Selanjutnya kita akan membahas hal-hal yang menjadi penyebab disyariatkannya niat, dalam hal ini ada dua pembahasan:
Pertama: Tidak disyaratkan niat di dalam ibadah yang tidak menyerupai adat kebiasaan.
Tujuan utama dalam pembahasan ini adalah untuk membedakan antara ibadah dengan kebiasaan, serta membedakan tingkatan ibadah satu dengan yang lain sebagaimana penjelasan dalam kitab an-Nihayah dan Fathul-Qadir.
Contohnya seperti mandi dan wudhu yang mana bentuk pekerjaan dari keduanya menimbulkan keserupaan antara membersihkan diri, menyejukkan badan dan ibadah. Contohnya lagi seperti menahan dari hal-hal yang membatalkan puasa, duduk di masjid adakalanya untuk istirahat atau untuk tujuan ibadah dan memberikan harta pada orang lain adakalanya hibah atau karena tujuan duniawi dll. Maka dalam hal ini dibutuhkan adanya niat yang membedakan antara ibadah dan kebiasaan.
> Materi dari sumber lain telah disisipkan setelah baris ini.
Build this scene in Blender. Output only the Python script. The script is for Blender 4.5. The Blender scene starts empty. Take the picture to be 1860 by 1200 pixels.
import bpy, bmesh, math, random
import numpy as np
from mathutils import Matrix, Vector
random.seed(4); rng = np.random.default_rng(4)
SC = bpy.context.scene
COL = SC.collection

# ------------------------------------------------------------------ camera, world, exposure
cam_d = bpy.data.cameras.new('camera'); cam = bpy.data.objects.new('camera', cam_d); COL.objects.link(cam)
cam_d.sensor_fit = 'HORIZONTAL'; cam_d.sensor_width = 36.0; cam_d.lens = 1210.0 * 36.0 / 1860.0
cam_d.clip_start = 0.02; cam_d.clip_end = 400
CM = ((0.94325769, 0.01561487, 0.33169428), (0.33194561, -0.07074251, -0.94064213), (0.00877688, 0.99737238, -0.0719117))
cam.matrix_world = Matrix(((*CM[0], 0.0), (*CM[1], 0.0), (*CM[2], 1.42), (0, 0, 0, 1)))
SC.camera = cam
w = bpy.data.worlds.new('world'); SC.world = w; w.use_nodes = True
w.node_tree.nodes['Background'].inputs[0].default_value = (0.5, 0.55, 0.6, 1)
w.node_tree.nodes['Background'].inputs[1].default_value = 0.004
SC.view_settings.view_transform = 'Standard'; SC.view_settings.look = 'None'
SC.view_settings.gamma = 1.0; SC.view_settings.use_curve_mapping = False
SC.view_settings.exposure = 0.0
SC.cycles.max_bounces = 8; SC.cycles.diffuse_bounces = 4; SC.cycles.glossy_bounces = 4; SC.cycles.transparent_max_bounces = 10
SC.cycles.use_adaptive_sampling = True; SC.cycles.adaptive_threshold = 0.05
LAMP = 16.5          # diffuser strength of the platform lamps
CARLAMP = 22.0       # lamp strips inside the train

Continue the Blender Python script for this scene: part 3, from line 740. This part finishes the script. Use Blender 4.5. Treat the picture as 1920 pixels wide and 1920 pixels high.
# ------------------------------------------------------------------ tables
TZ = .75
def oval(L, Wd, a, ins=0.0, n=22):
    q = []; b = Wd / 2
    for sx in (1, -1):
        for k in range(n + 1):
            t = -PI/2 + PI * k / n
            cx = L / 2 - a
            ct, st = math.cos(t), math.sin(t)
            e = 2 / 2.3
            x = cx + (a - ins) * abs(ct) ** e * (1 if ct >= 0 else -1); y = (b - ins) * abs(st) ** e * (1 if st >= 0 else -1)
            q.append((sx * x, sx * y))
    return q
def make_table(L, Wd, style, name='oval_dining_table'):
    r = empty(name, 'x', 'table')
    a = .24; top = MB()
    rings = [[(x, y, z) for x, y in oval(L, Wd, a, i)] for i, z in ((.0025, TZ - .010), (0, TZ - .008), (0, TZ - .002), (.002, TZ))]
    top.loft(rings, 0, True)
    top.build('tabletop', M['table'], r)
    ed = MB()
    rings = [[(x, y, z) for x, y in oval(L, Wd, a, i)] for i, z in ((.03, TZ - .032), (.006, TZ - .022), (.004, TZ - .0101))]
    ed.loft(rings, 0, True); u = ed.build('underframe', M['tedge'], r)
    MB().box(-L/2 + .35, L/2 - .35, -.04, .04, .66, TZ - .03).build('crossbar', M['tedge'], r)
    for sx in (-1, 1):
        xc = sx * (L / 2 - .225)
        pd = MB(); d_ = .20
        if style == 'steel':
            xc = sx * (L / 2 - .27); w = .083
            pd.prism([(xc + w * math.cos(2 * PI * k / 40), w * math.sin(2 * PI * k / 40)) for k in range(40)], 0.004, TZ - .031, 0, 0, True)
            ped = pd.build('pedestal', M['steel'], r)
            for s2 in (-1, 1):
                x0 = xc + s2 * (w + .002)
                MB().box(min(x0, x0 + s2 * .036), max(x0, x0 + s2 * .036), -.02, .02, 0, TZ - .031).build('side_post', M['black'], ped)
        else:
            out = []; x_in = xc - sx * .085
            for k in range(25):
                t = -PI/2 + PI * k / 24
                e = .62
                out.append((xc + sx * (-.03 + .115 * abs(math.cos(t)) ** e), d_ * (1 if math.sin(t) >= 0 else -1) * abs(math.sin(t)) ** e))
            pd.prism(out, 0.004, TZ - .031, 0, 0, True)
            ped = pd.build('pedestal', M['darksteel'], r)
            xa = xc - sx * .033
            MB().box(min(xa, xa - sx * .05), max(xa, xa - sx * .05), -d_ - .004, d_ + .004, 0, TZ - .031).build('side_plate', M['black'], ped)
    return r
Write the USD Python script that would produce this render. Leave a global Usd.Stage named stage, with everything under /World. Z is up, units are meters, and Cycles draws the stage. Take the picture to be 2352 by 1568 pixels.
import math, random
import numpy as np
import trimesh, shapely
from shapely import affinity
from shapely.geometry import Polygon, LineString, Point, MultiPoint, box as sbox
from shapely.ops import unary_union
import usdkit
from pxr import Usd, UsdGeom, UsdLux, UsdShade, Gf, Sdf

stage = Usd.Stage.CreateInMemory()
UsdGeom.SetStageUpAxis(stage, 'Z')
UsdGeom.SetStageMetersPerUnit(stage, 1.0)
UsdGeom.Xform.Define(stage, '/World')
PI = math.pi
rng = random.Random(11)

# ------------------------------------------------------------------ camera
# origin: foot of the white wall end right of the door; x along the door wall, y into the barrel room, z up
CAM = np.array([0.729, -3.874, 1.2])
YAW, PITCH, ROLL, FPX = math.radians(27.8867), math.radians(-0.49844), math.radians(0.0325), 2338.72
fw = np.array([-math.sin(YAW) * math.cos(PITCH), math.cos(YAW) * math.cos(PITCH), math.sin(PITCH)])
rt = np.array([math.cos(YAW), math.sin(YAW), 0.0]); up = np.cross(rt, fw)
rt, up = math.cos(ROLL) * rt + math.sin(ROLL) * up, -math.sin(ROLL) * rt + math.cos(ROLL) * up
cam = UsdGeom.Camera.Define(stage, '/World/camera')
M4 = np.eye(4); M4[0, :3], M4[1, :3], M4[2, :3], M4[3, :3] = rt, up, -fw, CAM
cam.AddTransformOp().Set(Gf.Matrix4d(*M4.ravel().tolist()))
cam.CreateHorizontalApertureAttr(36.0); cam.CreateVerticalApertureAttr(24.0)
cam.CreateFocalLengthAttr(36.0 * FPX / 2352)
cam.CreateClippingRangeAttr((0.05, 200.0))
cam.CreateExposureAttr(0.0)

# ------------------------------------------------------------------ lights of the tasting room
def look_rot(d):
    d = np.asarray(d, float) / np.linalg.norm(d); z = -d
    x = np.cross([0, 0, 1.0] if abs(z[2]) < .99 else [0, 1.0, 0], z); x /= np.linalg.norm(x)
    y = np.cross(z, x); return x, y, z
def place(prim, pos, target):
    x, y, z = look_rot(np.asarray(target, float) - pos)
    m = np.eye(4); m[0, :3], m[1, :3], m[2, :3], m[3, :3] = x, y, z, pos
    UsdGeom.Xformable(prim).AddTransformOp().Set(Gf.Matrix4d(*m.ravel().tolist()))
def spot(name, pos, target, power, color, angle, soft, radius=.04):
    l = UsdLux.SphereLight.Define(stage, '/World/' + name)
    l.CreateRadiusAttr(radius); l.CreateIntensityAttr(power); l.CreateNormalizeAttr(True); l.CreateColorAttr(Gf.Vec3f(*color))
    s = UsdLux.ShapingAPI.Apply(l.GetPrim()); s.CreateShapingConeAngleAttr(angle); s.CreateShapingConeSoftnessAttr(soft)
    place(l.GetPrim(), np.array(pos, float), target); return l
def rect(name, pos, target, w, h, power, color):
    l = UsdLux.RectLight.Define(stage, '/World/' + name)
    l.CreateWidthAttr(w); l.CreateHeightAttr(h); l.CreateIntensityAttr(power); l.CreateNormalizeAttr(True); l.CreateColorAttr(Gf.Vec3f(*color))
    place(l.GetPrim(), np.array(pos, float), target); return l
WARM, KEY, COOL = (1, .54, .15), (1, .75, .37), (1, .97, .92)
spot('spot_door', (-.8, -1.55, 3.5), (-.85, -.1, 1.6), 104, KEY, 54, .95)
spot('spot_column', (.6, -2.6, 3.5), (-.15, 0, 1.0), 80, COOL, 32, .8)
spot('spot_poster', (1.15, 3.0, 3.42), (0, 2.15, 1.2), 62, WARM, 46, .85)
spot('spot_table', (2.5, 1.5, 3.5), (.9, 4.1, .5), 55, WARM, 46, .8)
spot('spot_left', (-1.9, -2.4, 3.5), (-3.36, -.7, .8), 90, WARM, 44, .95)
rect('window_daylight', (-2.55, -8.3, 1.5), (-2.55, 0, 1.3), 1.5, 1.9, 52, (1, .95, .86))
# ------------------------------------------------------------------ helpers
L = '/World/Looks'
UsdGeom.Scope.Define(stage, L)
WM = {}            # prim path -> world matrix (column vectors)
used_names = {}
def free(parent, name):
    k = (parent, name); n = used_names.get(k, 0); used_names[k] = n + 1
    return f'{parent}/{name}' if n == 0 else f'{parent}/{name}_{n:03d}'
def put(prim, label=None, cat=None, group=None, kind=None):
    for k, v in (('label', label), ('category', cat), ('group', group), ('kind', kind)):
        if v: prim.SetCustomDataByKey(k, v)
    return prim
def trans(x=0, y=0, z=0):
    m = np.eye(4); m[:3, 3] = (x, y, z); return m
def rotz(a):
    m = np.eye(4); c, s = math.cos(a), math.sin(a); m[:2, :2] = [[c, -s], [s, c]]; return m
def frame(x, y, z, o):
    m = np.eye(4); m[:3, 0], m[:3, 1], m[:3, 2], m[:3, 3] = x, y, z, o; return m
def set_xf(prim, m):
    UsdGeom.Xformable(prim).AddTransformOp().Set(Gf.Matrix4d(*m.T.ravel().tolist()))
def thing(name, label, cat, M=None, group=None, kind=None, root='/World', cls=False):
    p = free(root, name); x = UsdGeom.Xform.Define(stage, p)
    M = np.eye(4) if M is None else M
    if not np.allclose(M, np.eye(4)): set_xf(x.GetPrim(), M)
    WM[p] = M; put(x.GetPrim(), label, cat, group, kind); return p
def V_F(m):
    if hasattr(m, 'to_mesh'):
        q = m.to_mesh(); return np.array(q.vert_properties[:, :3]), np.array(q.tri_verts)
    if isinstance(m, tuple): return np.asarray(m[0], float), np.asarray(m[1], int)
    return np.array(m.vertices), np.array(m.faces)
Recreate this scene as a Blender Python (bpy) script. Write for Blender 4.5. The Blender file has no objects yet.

Sedangkan ibadah-ibadah yang bentuk pekerjaannya tidak memiliki keserupaan dengan adat kebiasaan tidak disyaratkan adanya niat di dalamnya. Contohnya seperti iman kepada Allah, ma’rifat, khauf, Raja’, niat, membaca al-Quran dan beberapa dzikir. Maka, dalam contoh-contoh ini tidak disyaratkan niat karena bentuk pekerjaannya tidak memiliki keserupaan dengan adat kebiasaan.
Kedua: Disyaratkannya penentuan niat secara spesifik di dalam ibadah-ibadah yang bisa tertukar jika tidak ditentukan secara jelas.
Dalil dari pernyataan ini adalah sabda Nabi Muhammad ﷺ yang berupa:
وَإِنَّمَا لِكُلِّ امْرِئٍ مَا نَوَى
Sebagaimana yang dijelaskan Imam an-Nawawi dalam kitab Syarhul-Muhadzdzab. Hal ini menunjukkan dengan jelas disyaratkannya penentuan niat secara spesifik atau ta’yin, karena makna dasar dari niat itu dipahami dari awal hadis:
إِنَّمَا الأَعْمَالُ بِالنِّيَّاتِ
Salah satu contohnya adalah shalat yang mana diharuskan adanya ta’yin khususnya dalam shalat-shalat fardhu, karena shalat Dhuhur dan Ashar memiliki keserupaan dalam pekerjaan dan bentuknya. Maka, dibutuhkan adanya ta’yin yang membedakan antara keduanya dan masih banyak lagi contoh-contoh lain yang tidak dapat kami sebutkan, yang dapat kita pelajari langsung dari kitab-kitab ulama.
Kesimpulannya kaidah al-Umuru bil-Maqashid adalah kaidah yang memiliki cakupan luas dalam bab-bab fikih, karena kaidah ini merupakan kaidah yang membahas masalah niat yang sangat luas sekali cakupannya dalam masail-masail fiqhiyah.